▸ **TASK DIRECTIONS**: Exactly the lines from the line containing "Write part 3" through the final line of the entries below must be returned, and only those, without pictures.

----

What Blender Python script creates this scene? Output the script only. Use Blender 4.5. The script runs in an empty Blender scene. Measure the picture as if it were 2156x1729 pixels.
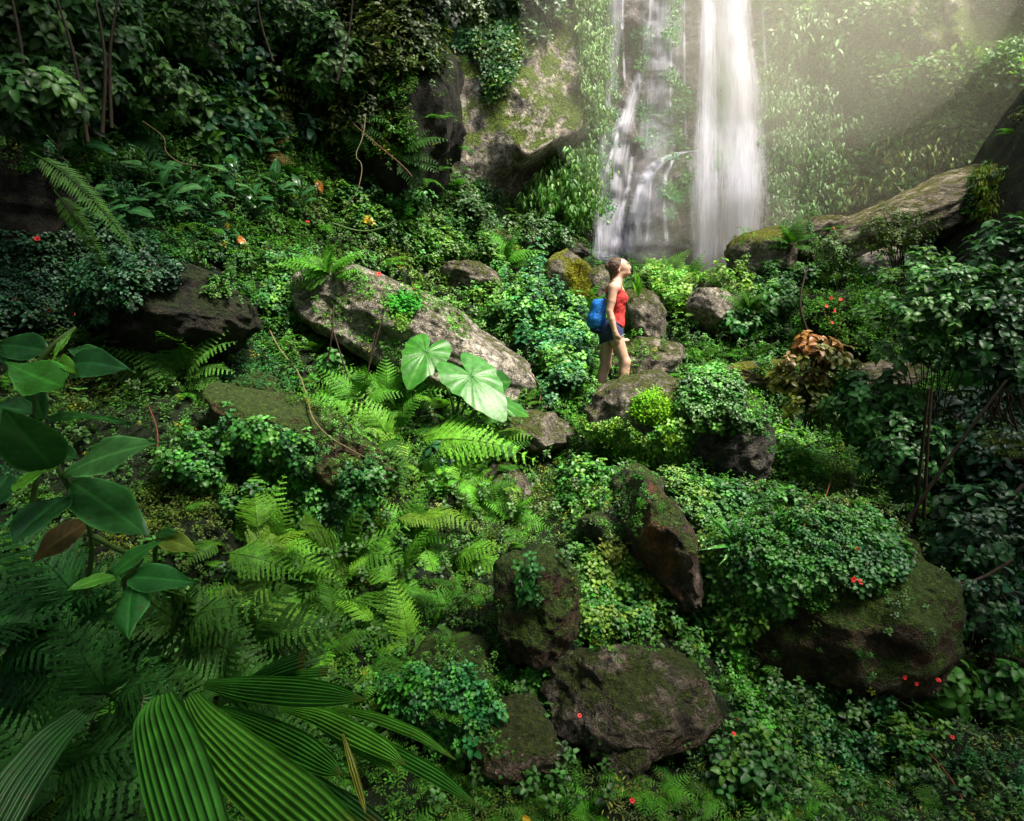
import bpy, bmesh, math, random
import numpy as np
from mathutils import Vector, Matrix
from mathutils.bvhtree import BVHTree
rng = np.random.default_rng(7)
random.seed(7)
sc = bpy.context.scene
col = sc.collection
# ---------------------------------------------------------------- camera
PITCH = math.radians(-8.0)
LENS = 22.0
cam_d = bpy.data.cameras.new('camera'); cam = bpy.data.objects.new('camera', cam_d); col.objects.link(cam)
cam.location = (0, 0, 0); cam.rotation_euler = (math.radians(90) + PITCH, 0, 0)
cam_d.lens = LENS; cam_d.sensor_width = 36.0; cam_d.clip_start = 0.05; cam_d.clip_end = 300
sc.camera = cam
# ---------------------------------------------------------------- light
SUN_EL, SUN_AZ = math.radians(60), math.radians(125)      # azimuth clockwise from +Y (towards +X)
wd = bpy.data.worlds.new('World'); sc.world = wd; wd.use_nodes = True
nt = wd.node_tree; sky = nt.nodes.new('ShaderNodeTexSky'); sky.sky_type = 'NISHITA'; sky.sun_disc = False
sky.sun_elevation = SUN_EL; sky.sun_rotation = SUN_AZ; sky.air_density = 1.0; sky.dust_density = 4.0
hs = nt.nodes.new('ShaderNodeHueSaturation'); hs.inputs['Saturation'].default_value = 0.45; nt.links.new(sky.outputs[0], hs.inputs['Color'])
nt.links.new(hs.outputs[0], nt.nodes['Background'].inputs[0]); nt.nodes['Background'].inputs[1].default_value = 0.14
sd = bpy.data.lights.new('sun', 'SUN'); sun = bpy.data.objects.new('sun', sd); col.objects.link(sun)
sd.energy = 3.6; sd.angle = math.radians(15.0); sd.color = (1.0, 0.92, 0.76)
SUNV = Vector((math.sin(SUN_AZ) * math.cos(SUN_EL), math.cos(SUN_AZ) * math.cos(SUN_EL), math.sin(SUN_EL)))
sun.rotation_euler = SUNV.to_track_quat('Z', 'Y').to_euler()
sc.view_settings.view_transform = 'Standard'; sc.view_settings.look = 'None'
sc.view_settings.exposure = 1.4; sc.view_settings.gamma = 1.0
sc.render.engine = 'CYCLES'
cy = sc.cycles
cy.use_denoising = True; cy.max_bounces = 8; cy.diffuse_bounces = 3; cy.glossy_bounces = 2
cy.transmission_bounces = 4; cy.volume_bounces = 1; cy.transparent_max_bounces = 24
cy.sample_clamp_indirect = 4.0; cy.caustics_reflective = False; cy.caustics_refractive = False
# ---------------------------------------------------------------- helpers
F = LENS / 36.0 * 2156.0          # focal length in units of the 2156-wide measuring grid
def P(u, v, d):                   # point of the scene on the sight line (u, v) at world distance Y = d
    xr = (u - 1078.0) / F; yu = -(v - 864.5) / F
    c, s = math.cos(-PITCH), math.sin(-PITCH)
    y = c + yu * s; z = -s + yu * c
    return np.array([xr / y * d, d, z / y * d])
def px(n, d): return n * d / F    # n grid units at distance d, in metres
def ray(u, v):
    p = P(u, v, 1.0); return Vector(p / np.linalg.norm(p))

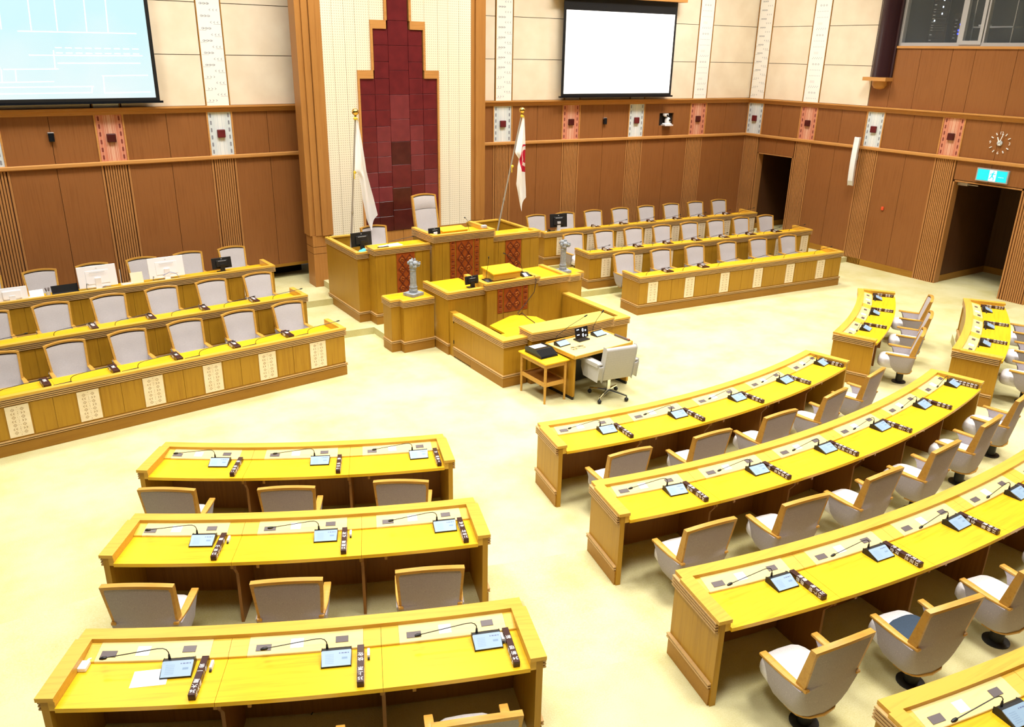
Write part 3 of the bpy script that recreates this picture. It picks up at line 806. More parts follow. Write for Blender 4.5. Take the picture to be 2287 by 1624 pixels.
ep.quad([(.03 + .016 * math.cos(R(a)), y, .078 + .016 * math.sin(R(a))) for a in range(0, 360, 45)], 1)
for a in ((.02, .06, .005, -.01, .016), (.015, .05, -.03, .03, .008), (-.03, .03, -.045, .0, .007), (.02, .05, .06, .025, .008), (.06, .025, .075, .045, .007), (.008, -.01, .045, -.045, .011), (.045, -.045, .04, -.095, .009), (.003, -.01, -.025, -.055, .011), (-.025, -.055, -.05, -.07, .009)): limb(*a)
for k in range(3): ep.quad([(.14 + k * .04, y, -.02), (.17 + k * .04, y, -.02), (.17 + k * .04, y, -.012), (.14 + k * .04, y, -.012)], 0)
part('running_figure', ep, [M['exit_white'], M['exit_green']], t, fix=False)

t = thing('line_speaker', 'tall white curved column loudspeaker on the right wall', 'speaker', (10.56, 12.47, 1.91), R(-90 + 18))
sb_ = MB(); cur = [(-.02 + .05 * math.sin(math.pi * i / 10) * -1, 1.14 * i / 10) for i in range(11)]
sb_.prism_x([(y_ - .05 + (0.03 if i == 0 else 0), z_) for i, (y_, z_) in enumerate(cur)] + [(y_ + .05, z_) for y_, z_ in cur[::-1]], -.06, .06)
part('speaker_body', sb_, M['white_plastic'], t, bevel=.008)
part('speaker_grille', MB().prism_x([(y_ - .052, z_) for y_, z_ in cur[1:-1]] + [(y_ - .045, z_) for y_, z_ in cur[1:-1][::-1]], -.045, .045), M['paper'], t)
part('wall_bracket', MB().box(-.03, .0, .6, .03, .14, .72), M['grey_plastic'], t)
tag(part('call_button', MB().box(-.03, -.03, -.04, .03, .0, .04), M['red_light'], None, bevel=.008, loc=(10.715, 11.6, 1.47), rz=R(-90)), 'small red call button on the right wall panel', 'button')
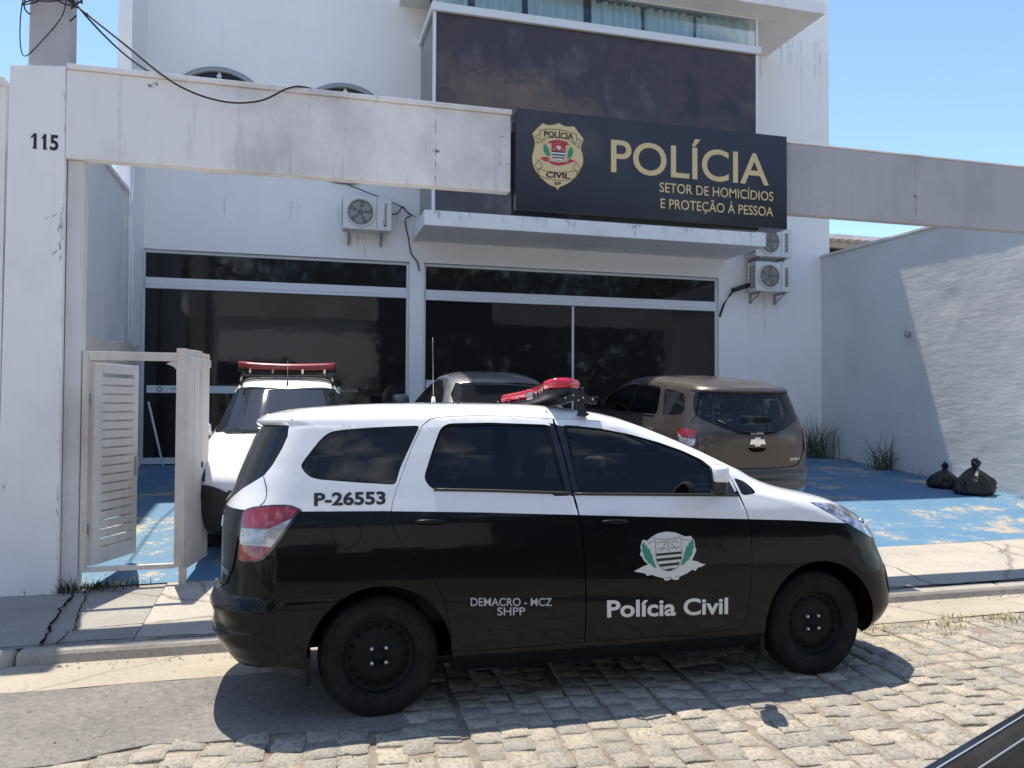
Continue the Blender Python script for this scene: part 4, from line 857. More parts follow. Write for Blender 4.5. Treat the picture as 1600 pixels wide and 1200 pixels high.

----

▸ **TASK RESPONSE**:
Write part 3 of the bpy script that recreates this picture. It picks up at line 806. More parts follow. Write for Blender 4.5. Take the picture to be 2287 by 1624 pixels.
ep.quad([(.03 + .016 * math.cos(R(a)), y, .078 + .016 * math.sin(R(a))) for a in range(0, 360, 45)], 1)
for a in ((.02, .06, .005, -.01, .016), (.015, .05, -.03, .03, .008), (-.03, .03, -.045, .0, .007), (.02, .05, .06, .025, .008), (.06, .025, .075, .045, .007), (.008, -.01, .045, -.045, .011), (.045, -.045, .04, -.095, .009), (.003, -.01, -.025, -.055, .011), (-.025, -.055, -.05, -.07, .009)): limb(*a)
for k in range(3): ep.quad([(.14 + k * .04, y, -.02), (.17 + k * .04, y, -.02), (.17 + k * .04, y, -.012), (.14 + k * .04, y, -.012)], 0)
part('running_figure', ep, [M['exit_white'], M['exit_green']], t, fix=False)

t = thing('line_speaker', 'tall white curved column loudspeaker on the right wall', 'speaker', (10.56, 12.47, 1.91), R(-90 + 18))
sb_ = MB(); cur = [(-.02 + .05 * math.sin(math.pi * i / 10) * -1, 1.14 * i / 10) for i in range(11)]
sb_.prism_x([(y_ - .05 + (0.03 if i == 0 else 0), z_) for i, (y_, z_) in enumerate(cur)] + [(y_ + .05, z_) for y_, z_ in cur[::-1]], -.06, .06)
part('speaker_body', sb_, M['white_plastic'], t, bevel=.008)
part('speaker_grille', MB().prism_x([(y_ - .052, z_) for y_, z_ in cur[1:-1]] + [(y_ - .045, z_) for y_, z_ in cur[1:-1][::-1]], -.045, .045), M['paper'], t)
part('wall_bracket', MB().box(-.03, .0, .6, .03, .14, .72), M['grey_plastic'], t)
tag(part('call_button', MB().box(-.03, -.03, -.04, .03, .0, .04), M['red_light'], None, bevel=.008, loc=(10.715, 11.6, 1.47), rz=R(-90)), 'small red call button on the right wall panel', 'button')
Continue the Blender Python script for this scene: part 4, from line 857. More parts follow. Write for Blender 4.5. Treat the picture as 1600 pixels wide and 1200 pixels high.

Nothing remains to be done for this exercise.